> What to do
Return the lines below that carry the word "high".

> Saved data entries
○ ○ ○ ○ ○
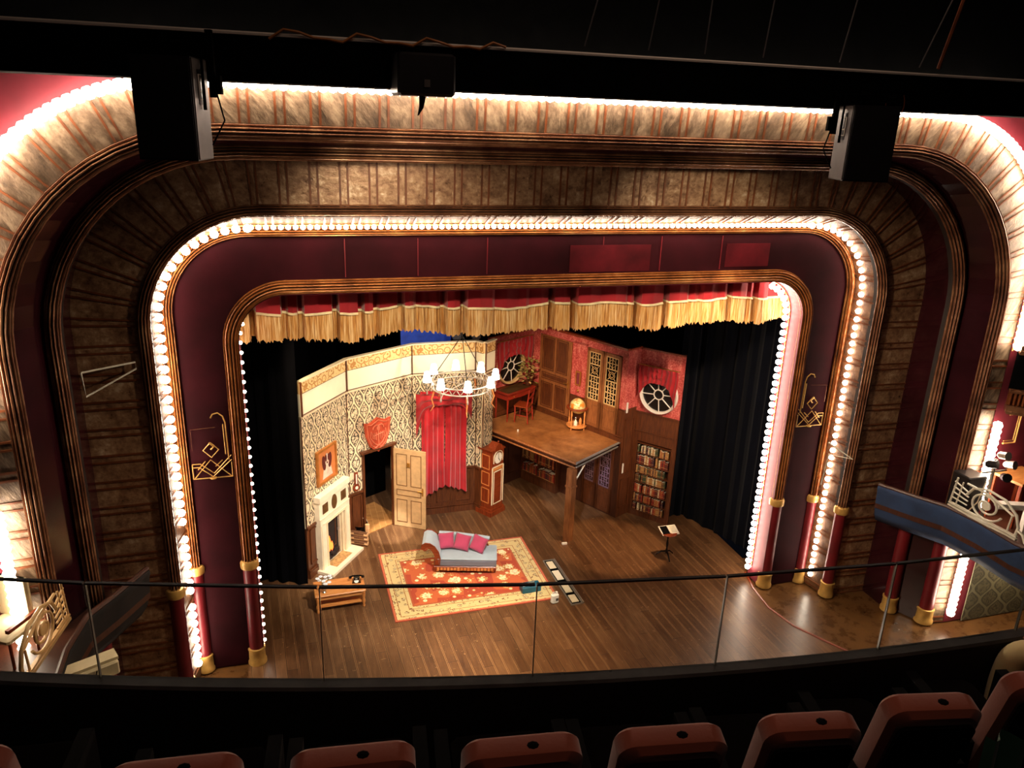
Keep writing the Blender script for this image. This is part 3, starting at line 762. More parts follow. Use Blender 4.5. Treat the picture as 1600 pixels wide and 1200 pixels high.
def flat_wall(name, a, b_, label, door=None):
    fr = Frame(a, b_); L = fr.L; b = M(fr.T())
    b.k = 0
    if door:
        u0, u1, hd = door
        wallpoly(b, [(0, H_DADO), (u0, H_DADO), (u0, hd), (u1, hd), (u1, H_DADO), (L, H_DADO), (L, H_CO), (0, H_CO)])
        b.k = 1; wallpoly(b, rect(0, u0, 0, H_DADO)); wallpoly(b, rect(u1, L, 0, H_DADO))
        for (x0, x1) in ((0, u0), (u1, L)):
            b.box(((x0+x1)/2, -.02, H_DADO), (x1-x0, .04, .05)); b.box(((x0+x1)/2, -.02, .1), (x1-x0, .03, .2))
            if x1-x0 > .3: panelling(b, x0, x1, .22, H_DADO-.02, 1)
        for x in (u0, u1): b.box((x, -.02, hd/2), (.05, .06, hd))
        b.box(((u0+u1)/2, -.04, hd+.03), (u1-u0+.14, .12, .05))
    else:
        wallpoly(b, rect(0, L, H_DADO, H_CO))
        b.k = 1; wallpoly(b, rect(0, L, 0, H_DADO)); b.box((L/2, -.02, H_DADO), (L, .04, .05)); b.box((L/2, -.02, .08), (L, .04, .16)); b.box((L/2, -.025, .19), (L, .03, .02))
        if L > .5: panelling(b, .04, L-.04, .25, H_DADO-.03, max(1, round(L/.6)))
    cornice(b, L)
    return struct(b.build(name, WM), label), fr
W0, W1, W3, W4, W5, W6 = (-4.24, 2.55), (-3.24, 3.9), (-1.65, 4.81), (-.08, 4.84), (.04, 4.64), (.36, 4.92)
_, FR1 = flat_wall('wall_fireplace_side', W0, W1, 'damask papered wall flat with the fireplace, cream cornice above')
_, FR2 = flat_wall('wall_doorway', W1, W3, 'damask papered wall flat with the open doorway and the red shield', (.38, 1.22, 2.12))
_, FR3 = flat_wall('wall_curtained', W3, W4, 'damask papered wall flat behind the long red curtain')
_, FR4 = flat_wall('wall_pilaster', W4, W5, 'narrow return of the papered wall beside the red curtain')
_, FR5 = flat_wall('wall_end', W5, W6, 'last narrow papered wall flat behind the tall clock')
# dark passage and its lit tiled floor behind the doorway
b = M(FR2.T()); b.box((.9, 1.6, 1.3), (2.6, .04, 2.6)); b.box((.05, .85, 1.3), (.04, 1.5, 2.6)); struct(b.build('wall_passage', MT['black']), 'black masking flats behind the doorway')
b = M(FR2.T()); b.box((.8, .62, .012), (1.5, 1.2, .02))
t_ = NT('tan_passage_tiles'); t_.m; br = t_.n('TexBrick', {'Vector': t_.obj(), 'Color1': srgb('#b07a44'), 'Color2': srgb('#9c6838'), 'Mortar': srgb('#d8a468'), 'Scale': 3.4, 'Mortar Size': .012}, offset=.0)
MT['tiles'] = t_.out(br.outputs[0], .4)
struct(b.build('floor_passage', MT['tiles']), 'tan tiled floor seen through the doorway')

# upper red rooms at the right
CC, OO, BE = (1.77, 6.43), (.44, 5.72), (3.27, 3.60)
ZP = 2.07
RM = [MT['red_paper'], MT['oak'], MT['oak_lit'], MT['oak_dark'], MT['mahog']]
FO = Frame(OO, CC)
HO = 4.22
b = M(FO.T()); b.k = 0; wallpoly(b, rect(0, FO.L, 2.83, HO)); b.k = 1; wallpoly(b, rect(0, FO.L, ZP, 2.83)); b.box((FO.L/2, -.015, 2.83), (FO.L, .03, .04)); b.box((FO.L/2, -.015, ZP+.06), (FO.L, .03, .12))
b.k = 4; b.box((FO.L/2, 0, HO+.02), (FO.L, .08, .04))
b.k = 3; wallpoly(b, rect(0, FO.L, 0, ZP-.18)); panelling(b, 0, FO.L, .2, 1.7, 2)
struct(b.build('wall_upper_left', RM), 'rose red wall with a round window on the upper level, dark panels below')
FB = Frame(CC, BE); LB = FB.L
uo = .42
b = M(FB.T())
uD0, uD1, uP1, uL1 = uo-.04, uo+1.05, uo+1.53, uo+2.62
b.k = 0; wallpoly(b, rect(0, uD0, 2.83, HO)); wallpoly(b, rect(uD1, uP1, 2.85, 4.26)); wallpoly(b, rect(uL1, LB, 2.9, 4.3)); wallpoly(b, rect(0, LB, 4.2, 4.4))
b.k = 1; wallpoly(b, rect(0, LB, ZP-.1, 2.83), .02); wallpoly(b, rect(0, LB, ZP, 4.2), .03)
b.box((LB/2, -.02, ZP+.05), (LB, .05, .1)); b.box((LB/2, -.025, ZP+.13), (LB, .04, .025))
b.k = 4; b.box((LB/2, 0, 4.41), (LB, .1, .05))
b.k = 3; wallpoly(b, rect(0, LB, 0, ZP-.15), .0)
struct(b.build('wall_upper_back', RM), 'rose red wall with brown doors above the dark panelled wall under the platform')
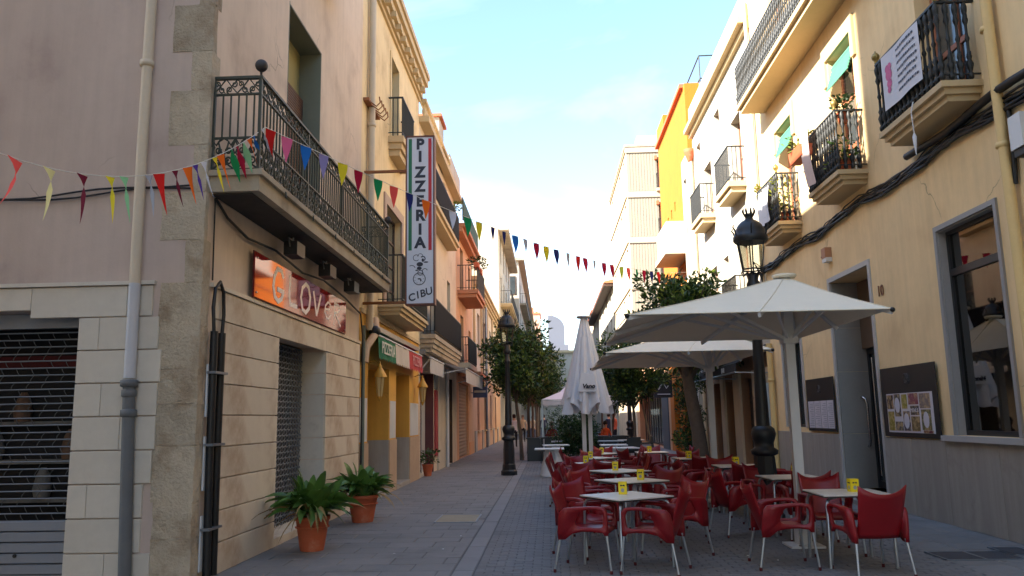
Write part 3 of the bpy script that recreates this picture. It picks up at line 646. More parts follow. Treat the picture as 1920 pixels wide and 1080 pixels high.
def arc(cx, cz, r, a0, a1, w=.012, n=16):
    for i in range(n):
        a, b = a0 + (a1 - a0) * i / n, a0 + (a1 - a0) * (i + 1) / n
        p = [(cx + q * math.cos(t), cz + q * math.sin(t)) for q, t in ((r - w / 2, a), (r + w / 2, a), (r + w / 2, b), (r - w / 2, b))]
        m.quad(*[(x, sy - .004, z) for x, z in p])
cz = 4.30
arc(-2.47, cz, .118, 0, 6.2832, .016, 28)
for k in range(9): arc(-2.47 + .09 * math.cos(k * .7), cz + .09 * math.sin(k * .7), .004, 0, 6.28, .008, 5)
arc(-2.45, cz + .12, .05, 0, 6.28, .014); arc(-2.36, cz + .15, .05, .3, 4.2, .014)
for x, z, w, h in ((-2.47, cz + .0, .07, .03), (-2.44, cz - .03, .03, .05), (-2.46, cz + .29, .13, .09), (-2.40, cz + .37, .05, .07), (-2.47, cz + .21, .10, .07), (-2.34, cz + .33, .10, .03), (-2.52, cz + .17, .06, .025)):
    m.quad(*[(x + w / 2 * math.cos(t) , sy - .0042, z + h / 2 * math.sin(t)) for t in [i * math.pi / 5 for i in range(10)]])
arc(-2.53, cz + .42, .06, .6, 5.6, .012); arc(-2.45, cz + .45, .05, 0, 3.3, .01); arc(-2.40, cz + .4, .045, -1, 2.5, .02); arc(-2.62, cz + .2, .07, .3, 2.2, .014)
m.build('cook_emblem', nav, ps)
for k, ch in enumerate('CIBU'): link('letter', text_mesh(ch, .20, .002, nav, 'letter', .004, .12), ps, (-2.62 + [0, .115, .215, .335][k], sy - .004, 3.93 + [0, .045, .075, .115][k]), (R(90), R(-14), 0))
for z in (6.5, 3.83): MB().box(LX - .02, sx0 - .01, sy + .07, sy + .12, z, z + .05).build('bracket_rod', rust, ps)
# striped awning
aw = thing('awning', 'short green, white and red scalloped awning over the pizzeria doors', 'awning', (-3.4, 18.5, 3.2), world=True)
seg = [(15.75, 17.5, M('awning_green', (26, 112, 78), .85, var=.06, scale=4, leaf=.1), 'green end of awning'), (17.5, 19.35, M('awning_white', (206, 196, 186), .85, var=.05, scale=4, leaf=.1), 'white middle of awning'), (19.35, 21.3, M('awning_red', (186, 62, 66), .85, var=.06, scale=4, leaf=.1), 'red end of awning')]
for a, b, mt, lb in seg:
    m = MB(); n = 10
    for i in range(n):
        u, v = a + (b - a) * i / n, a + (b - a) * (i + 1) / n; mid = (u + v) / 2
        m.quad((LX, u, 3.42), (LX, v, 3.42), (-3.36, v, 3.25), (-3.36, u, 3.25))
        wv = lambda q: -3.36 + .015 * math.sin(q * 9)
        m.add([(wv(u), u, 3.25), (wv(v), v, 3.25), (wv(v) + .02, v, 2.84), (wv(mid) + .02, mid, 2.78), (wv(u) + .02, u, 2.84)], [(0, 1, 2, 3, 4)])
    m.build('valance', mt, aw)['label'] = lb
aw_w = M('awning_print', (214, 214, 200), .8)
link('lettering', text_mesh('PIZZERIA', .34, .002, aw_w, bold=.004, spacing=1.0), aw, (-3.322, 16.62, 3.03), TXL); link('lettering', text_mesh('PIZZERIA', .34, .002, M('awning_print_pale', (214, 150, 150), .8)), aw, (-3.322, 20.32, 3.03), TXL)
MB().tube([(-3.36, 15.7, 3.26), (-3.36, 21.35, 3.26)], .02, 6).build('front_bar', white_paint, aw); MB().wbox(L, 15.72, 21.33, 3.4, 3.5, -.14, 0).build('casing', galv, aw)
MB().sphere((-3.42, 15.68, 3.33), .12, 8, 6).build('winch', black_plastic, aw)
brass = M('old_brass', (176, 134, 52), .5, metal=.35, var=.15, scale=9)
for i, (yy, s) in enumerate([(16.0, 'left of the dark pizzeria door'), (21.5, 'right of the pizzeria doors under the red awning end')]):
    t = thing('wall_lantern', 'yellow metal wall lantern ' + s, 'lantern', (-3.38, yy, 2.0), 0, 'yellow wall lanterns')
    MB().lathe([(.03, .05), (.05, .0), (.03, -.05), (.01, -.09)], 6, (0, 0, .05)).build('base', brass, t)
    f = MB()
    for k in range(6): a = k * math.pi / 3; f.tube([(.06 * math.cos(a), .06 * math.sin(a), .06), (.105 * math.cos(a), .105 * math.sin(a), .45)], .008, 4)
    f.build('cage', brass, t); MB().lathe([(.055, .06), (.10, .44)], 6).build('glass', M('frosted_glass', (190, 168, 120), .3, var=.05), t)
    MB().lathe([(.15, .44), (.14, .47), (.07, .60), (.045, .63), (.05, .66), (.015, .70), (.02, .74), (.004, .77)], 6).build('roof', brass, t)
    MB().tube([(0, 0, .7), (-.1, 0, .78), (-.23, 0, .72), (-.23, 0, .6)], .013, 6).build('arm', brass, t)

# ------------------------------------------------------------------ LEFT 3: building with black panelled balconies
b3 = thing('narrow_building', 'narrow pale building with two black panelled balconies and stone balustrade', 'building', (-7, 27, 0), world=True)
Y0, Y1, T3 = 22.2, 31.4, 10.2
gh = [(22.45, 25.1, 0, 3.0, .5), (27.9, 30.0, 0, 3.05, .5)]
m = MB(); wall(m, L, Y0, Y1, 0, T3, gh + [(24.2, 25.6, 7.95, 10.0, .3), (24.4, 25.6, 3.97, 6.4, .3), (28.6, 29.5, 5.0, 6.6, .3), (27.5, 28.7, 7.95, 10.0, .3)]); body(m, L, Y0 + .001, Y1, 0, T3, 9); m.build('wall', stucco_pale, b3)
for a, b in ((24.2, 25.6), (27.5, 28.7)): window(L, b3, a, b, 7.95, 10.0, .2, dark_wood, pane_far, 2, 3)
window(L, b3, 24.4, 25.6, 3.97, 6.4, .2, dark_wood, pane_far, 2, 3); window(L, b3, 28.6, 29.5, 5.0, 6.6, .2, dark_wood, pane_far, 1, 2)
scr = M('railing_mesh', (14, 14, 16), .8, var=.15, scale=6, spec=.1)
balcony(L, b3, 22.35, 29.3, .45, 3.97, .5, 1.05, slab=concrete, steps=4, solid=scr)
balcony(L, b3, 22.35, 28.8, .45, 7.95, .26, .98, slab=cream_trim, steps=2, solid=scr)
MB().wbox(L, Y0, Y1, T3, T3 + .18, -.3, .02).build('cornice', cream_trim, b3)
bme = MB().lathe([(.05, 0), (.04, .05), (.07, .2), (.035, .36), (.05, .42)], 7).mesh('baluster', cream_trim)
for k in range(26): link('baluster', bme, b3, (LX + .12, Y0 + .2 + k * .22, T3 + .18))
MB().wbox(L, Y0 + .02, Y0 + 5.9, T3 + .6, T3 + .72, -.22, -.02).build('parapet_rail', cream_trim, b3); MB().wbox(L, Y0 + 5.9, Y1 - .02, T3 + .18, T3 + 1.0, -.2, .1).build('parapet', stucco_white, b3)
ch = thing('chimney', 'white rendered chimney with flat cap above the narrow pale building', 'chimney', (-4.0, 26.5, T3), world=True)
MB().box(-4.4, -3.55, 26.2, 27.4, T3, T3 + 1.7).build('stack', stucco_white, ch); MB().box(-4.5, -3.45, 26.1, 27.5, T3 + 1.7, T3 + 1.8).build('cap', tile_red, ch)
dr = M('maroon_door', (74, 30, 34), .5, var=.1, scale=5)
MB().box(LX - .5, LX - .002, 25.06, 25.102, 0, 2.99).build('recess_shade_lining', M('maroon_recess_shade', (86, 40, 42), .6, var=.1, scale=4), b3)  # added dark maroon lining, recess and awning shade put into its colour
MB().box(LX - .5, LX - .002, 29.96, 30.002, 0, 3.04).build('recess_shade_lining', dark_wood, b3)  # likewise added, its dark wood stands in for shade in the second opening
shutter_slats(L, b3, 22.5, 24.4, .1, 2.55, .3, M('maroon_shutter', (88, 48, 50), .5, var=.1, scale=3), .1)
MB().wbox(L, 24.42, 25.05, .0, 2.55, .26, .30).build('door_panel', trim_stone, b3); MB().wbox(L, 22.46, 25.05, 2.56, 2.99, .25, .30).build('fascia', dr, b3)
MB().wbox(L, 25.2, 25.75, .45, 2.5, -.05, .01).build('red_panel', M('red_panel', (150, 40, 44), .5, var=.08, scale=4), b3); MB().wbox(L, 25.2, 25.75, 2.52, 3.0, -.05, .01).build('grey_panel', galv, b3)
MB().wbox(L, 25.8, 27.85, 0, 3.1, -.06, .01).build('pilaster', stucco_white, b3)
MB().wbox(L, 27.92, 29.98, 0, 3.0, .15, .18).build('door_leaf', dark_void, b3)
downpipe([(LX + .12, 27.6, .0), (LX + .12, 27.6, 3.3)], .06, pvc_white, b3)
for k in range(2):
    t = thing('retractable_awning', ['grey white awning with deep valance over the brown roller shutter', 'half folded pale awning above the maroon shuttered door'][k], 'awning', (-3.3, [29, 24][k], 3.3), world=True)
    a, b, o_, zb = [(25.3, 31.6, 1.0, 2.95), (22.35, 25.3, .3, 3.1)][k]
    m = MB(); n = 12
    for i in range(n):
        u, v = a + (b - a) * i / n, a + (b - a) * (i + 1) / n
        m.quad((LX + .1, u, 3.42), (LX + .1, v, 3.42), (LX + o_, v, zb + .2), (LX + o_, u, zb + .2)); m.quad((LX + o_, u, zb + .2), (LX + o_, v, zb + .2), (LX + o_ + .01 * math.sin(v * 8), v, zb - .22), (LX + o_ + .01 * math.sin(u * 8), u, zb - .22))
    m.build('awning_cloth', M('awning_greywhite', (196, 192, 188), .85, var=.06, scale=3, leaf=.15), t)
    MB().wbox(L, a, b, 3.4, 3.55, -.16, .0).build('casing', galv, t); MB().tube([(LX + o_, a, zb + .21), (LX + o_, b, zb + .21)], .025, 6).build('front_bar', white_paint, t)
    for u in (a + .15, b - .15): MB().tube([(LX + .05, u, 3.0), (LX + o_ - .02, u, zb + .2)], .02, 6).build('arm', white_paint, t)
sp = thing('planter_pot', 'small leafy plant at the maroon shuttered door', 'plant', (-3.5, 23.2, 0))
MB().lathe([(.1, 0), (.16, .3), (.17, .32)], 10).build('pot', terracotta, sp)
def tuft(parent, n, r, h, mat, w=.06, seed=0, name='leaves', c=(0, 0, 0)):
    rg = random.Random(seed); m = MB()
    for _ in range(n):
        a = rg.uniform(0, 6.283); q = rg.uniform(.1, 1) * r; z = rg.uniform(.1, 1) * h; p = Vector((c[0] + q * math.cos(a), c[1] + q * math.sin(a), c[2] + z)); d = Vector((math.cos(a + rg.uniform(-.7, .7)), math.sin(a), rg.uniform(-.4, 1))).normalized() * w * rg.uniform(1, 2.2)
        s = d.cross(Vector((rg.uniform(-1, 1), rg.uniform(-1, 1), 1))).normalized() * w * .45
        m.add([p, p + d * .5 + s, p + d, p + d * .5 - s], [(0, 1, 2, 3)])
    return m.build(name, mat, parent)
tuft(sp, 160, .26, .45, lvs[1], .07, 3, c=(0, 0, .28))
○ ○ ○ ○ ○
> Final result
Keep writing the Blender script for this image. This is part 3, starting at line 762. More parts follow. Use Blender 4.5. Treat the picture as 1600 pixels wide and 1200 pixels high.
Write part 3 of the bpy script that recreates this picture. It picks up at line 646. More parts follow. Treat the picture as 1920 pixels wide and 1080 pixels high.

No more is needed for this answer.